Isto é uma confissão
Eremita
Num livro, melhor do que encontrar uma volta-face ou uma figura de estilo originalíssima, só mesmo uma gralha. Na página 64 de Os Cus de Judas (21ª edição, de 2001, Biblioteca de Bolso, Publicações Dom Quixote), lê-se:
"She said it's really hot my habit
To intrude
Furthermore, I hope my meaning
Won't be lost or misconstrued"
Obviamente, o verso correcto desta canção de Paul Simon é "She said it's really not my habit". Não deve haver mesquinhez menos corrigível do que esta satisfação.

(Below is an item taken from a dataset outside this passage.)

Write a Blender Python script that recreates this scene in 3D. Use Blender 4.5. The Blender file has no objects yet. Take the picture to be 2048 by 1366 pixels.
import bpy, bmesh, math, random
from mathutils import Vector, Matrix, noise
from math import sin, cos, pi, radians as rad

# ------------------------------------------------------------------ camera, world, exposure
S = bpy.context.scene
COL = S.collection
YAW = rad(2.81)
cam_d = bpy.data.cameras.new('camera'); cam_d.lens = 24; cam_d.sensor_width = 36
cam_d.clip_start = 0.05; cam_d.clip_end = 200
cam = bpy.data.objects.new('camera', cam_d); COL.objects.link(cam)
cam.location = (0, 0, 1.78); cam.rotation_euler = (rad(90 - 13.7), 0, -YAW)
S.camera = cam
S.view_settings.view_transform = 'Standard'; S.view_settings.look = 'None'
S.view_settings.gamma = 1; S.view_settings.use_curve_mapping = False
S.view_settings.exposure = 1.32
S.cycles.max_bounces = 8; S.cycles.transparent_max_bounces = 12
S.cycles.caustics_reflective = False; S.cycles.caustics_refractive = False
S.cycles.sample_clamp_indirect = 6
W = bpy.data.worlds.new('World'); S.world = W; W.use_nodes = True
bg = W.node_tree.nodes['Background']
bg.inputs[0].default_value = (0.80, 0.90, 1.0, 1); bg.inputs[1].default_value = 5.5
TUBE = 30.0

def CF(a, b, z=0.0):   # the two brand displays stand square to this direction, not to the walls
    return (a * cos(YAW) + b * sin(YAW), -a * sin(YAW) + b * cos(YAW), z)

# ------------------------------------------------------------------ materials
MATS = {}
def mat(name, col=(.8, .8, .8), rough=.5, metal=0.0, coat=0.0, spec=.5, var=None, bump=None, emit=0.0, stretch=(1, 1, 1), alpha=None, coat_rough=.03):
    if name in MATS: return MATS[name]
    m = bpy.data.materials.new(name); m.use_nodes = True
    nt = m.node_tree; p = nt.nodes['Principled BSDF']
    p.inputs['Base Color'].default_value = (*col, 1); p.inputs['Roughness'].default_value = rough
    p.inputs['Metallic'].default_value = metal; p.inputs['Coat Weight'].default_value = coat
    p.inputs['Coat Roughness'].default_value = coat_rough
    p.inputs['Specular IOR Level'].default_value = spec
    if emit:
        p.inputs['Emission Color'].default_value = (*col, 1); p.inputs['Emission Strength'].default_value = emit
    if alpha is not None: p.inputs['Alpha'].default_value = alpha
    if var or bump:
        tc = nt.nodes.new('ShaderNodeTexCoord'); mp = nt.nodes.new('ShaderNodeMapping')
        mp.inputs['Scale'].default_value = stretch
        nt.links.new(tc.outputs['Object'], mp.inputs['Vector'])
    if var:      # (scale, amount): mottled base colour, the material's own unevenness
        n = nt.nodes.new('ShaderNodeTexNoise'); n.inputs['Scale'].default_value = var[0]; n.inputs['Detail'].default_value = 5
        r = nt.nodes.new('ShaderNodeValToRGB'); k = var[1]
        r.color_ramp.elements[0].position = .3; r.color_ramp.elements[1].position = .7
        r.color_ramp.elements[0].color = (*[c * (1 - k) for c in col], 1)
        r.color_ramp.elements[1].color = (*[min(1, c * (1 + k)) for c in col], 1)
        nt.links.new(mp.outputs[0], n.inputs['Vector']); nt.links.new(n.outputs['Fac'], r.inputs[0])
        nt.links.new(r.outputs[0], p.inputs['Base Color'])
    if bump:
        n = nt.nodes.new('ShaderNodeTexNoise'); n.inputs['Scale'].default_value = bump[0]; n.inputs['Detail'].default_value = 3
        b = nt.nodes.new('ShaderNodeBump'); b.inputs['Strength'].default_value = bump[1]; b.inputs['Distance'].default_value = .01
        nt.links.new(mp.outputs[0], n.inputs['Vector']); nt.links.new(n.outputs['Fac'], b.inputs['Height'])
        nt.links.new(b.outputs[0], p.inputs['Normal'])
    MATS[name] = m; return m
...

Em minha defesa, só posso adiantar que a soma destas pequenas alegrias deve equivaler em intensidade ao sofrimento acumulado que me dão as minhas próprias gralhas, sendo o saldo nulo. Enfim, não será atenuante. Cheguei a pensar que este gozo com as gralhas resultaria da descoberta de uma irregularidade, ou seja, que seria uma alegria virtuosa como a da descoberta científica, com o prazer acrescido de a uma gralha se poder sempre associar uma história - Saramago explorou esta ideia num dos seus livros; como surgiu o erro? O revisor só gostava de Garkunfel? Uma pedrinha a embater no vidro da janela fez com que tivesse saltado uma linha? A sua libido manifestou-se em lapso freudiano? Mas não há virtude alguma; não me tenho a mim, nem à espécie, em tão boa conta. Em vez de criar de imediato uma ponte de empatia com o revisor do texto que estou a ler, a descoberta de uma gralha num livro já publicado dá-me sobretudo uma sensação de superioridade infantil.